START Source records

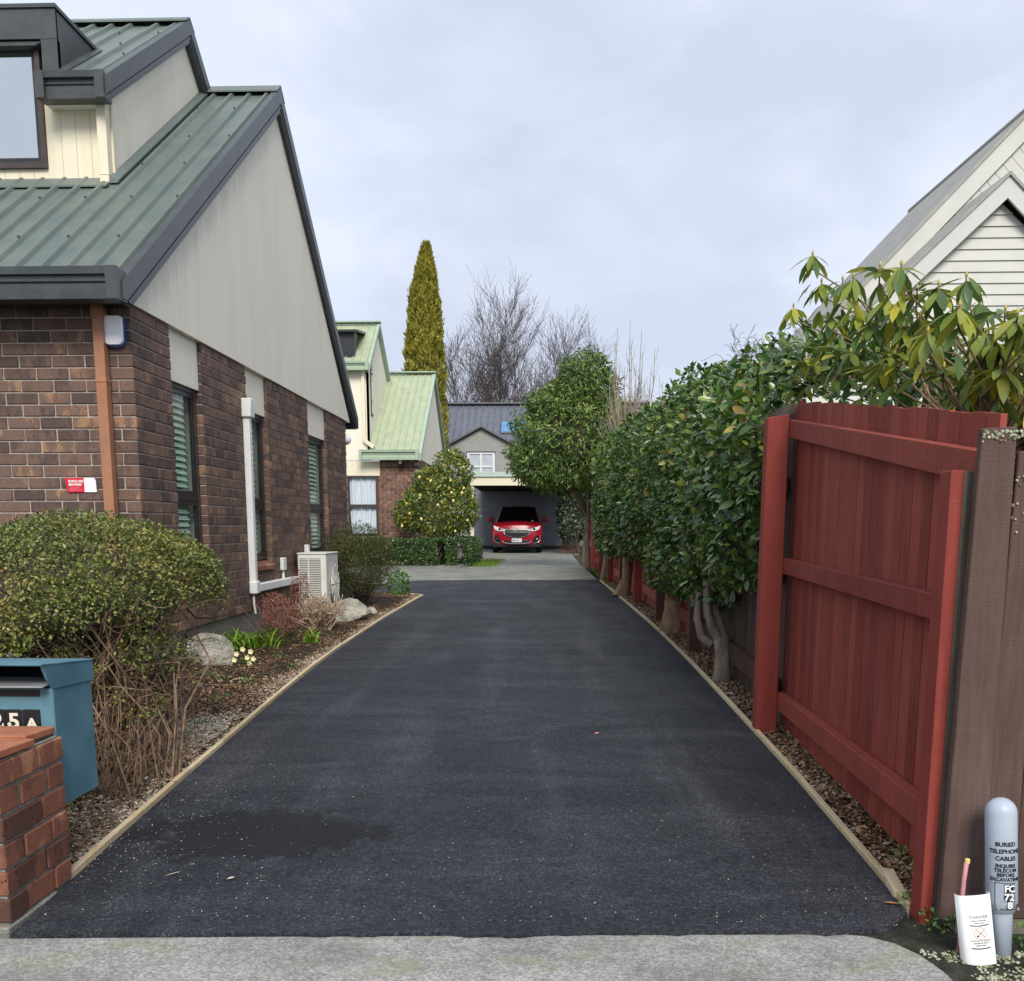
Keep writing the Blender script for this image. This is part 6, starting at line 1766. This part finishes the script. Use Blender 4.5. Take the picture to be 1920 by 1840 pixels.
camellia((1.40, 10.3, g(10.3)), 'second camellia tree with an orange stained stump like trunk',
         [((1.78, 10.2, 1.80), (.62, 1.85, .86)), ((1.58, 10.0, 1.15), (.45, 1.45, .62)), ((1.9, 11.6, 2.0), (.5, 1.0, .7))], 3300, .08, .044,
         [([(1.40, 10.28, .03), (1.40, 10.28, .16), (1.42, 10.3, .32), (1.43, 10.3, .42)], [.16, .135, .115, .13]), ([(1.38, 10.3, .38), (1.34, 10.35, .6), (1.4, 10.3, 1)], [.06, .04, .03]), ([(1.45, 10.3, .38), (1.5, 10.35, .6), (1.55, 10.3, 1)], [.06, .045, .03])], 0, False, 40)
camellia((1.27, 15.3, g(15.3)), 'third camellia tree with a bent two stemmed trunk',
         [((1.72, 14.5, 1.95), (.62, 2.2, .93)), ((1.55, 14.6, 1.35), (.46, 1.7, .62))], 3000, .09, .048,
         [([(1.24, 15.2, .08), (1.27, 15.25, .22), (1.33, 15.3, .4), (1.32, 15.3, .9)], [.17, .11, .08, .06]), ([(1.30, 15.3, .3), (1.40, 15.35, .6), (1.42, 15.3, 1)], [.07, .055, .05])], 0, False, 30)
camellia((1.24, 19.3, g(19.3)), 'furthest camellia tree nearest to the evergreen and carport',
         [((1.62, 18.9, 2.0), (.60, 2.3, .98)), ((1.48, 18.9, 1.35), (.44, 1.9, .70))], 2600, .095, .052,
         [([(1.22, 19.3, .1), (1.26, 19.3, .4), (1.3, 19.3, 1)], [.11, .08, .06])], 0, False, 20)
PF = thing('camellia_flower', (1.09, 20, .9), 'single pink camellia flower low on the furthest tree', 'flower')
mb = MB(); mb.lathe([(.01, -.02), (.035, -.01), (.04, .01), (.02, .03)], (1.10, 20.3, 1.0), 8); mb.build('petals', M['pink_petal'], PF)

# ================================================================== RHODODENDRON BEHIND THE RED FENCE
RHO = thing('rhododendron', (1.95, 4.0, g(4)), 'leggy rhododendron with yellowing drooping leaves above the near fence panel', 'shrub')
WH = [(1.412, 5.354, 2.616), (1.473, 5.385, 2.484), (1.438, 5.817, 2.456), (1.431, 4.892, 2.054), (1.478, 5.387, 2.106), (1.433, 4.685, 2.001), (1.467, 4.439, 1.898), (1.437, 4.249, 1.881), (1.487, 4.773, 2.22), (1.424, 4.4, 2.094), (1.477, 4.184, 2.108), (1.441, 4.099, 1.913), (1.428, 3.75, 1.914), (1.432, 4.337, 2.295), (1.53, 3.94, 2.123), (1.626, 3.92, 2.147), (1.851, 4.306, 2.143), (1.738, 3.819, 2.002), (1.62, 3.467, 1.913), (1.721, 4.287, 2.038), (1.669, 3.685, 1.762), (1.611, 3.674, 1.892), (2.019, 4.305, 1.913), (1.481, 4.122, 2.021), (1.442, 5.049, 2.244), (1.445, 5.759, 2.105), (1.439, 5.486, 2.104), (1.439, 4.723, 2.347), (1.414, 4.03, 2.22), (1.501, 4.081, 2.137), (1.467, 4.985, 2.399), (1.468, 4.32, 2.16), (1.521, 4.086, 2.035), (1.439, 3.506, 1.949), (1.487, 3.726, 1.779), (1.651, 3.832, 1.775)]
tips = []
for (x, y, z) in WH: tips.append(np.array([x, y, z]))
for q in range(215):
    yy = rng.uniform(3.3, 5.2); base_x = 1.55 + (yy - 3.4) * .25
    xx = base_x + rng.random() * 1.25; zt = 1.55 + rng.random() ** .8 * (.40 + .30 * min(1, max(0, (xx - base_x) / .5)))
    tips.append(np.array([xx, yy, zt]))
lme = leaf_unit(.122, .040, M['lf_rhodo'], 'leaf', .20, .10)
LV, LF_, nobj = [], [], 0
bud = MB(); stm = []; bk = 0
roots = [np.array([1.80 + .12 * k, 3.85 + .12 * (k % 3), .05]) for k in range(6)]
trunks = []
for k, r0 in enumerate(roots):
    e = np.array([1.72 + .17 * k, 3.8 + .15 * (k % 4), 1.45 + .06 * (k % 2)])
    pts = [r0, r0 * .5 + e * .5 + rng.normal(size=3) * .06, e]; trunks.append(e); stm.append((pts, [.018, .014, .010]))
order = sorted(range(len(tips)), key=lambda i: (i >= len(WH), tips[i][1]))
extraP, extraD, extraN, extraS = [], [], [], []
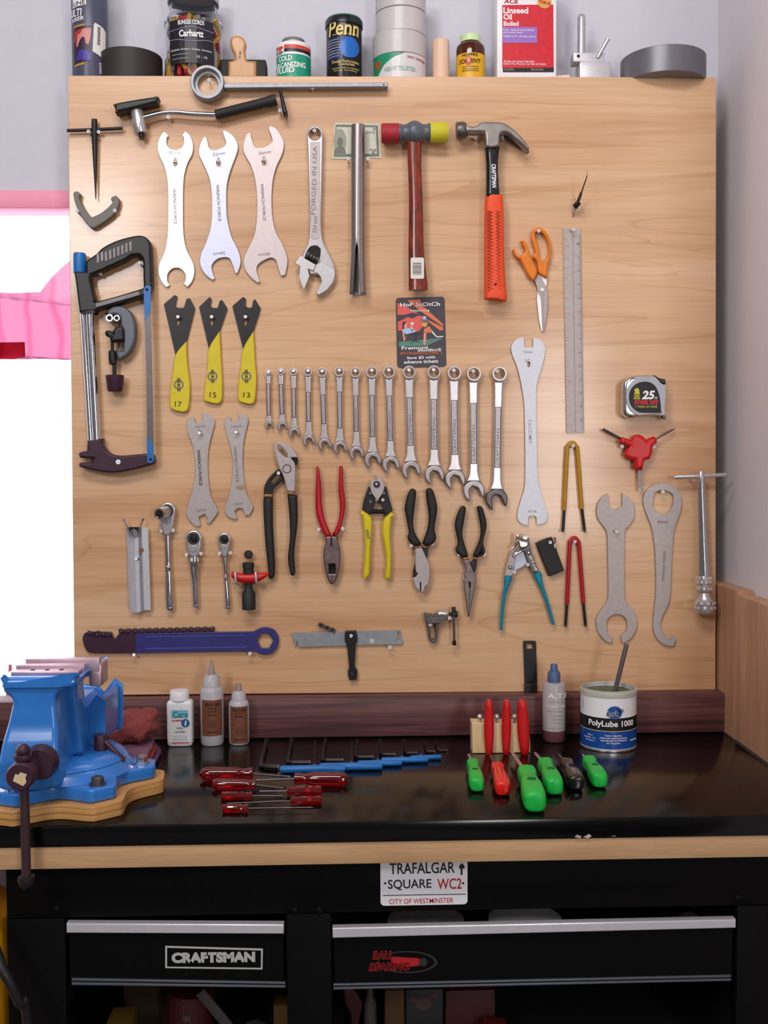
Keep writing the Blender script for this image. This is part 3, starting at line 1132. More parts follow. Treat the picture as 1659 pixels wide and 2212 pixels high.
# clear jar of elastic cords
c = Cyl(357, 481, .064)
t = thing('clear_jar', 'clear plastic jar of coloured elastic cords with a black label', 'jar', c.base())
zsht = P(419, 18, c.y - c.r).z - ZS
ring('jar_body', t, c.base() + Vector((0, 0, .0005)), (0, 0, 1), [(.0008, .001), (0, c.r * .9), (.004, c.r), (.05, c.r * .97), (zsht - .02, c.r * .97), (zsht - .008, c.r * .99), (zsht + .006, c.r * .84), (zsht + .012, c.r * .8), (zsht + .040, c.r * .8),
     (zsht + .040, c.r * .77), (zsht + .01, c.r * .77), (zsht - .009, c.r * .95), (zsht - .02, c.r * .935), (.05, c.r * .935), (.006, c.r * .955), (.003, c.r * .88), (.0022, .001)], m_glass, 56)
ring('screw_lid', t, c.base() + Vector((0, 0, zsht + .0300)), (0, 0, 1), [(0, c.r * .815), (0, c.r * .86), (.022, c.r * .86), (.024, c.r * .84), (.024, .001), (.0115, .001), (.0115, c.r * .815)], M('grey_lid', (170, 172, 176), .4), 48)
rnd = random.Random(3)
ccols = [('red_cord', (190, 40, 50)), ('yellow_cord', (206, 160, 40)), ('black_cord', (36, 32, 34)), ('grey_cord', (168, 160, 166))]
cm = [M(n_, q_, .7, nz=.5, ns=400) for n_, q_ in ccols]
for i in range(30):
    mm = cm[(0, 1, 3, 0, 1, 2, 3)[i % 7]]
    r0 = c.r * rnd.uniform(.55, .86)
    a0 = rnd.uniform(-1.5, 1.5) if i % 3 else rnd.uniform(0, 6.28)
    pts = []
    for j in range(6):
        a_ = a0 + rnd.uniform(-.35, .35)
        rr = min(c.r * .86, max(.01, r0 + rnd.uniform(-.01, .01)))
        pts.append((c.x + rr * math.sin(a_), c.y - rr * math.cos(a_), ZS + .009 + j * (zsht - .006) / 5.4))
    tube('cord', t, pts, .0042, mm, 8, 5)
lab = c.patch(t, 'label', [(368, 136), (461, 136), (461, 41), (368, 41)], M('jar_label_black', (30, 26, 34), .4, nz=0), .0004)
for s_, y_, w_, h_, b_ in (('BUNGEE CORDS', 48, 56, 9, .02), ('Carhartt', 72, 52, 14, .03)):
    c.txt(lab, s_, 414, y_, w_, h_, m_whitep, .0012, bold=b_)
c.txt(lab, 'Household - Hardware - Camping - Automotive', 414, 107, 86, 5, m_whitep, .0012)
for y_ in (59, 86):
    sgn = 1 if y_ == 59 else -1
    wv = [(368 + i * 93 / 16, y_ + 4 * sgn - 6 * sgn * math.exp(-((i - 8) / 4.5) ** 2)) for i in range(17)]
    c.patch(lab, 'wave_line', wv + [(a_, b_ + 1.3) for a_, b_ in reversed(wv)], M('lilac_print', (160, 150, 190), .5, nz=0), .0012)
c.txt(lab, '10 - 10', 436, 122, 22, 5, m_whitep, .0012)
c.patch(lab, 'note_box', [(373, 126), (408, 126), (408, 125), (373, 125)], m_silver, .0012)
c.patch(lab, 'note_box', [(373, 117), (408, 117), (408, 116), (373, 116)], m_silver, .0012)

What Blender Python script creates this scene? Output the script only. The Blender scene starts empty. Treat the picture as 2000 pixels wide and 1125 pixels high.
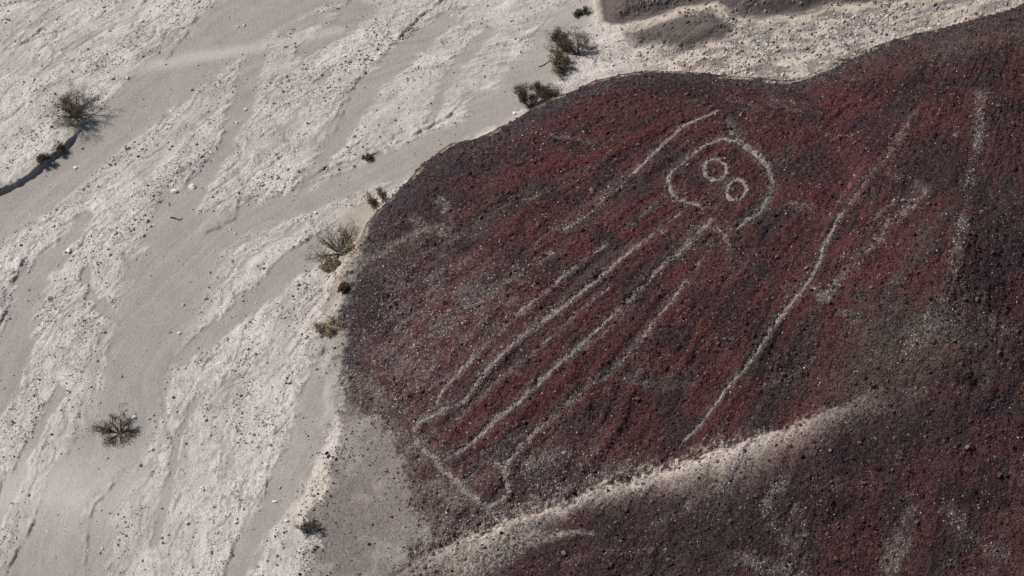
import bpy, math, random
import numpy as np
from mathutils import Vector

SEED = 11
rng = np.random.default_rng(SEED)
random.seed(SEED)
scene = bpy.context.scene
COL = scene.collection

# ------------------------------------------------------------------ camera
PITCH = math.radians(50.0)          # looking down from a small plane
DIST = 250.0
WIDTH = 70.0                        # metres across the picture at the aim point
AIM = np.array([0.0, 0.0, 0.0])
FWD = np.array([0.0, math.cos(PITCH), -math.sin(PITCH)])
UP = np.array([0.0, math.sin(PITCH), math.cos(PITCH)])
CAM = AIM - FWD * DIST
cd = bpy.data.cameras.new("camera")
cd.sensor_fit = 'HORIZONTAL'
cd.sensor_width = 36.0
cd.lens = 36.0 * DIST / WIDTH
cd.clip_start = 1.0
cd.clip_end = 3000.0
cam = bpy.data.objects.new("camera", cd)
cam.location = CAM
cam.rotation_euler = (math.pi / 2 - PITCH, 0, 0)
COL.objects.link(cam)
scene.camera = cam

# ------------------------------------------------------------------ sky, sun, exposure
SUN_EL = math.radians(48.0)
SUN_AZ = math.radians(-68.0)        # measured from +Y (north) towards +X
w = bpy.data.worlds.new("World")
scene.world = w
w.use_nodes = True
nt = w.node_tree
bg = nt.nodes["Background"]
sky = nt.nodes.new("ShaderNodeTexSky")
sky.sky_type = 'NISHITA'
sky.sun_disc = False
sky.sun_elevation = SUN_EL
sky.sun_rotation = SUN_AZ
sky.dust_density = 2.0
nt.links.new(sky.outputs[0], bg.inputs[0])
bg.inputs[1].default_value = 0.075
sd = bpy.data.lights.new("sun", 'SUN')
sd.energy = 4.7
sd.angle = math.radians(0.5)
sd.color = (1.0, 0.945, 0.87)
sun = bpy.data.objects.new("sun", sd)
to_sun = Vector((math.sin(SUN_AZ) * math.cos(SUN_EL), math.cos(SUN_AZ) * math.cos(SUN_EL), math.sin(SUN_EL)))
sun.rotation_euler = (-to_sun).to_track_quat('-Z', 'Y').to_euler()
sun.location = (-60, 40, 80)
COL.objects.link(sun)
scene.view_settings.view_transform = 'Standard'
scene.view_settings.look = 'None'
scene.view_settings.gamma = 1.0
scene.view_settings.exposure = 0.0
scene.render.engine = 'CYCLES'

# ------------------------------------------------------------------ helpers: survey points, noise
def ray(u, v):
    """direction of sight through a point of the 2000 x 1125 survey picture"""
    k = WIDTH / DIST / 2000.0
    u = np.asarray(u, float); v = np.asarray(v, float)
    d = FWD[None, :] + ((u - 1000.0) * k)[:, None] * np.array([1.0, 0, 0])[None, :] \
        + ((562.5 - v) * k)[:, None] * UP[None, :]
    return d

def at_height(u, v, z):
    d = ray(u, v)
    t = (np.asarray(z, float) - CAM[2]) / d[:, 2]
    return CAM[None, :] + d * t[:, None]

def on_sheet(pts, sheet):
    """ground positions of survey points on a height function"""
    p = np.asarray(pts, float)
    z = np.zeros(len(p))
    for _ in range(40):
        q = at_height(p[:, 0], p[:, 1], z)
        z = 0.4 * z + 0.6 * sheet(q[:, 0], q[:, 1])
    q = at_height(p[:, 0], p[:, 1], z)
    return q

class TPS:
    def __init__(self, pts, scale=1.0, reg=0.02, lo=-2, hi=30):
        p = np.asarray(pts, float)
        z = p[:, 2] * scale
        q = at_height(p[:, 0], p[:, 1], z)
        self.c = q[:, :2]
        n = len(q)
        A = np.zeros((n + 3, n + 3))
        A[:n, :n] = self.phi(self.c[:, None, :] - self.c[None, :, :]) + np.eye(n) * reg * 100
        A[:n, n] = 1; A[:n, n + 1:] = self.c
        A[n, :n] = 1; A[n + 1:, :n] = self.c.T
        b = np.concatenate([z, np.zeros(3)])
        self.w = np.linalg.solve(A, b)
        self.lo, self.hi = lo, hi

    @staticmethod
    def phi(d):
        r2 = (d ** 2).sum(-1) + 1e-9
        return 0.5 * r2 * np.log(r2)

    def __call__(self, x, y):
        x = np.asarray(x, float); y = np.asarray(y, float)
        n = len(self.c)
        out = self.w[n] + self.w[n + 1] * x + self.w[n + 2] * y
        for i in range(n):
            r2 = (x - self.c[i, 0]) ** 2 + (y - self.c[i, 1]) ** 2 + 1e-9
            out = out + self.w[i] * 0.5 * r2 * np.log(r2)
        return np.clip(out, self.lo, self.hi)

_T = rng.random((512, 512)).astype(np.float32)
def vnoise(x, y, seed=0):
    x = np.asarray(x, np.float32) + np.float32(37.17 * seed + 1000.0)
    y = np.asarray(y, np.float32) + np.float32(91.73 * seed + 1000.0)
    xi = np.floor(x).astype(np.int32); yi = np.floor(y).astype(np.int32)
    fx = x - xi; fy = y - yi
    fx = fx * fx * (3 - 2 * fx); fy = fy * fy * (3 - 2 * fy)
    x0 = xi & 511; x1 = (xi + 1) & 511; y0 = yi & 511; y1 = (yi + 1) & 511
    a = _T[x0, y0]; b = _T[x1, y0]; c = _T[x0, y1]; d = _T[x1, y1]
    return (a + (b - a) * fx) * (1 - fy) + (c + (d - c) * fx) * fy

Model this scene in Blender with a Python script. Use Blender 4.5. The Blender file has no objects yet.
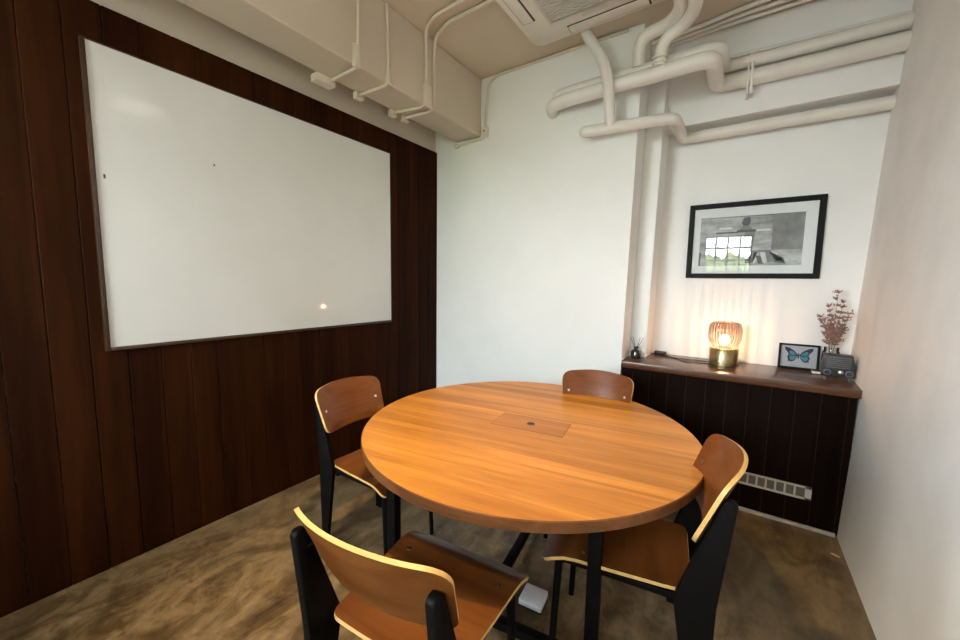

END Source records

Task instructions →
In the entries above, find the line that contains "What Blender Python" and the line that contains "COL = scene.collection". Reproduce exactly those two lines and every line between them, but not the pictures.

The completed task →
What Blender Python script creates this scene? Output the script only. The Blender scene starts empty. Treat the picture as 2000 pixels wide and 1125 pixels high.
import bpy, math, random
import numpy as np
from mathutils import Vector

SEED = 11
rng = np.random.default_rng(SEED)
random.seed(SEED)
scene = bpy.context.scene
COL = scene.collection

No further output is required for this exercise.